I even uninstalled the MATE Desktop Environment completely, as I suspected it to be the cause behind the hotkey activation altogether. But the issue remained, and it left me without any way to deal with it. So I had to re-install MATE.

Does anybody have any helpful ideas on this? Especially, why the MATE Control Center can switch this off, while Gnome or Unity settings don't seem to have any effect on the XFCE session? I also tried de-installing several packages I could identify to have to do with those assistive technologies, but most of them are dependencies of one of the desktop environment, and hence want to remove the DE with them... Seems like something is really messed up bad there...

July 10th, 2012, 02:25 PM
Upon further investigation, I came across several forum posts and bug reports concerning this issue throughout distros that use XFCE or even on the XFCE websites. This issue seems to occur only for XFCE users that log on to their XFCE session using the GDM login manager. Apparently, it is a new bug in either GNOME_SETTINGS_DAEMON or XFCE or Xserver itself that causes accessX related settings or parts of it to be turned on upon login.

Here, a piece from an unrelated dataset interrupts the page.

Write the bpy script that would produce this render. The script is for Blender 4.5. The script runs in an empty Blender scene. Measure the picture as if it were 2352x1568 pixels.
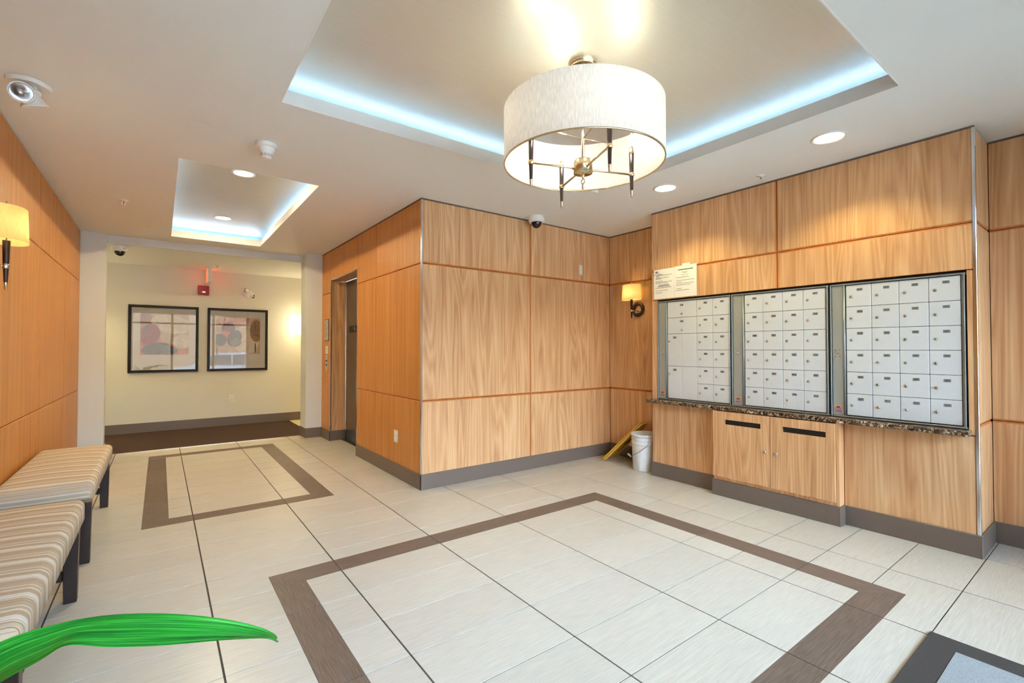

There are several suggestions around on how to fix the issue, as well as patches and bugfixes. What I found out that worked for me was a little command line program called 'xkbset'. It is available via the package manager.

After a freshly started XFCE session, xkbset displays the following current settings:

$ xkbset q
Accessibility Features (AccessX) = On

It can be turned off:

$ xkbset -a

This will immediately turn off the accidental triggering Slow Keys and Sticky Keys by holding (more than 6 to 10 seconds) or pressing Shift key (5 times in rapid succession), hence solve well, rather circumvent the issue. I now have this command run automatically on session startup.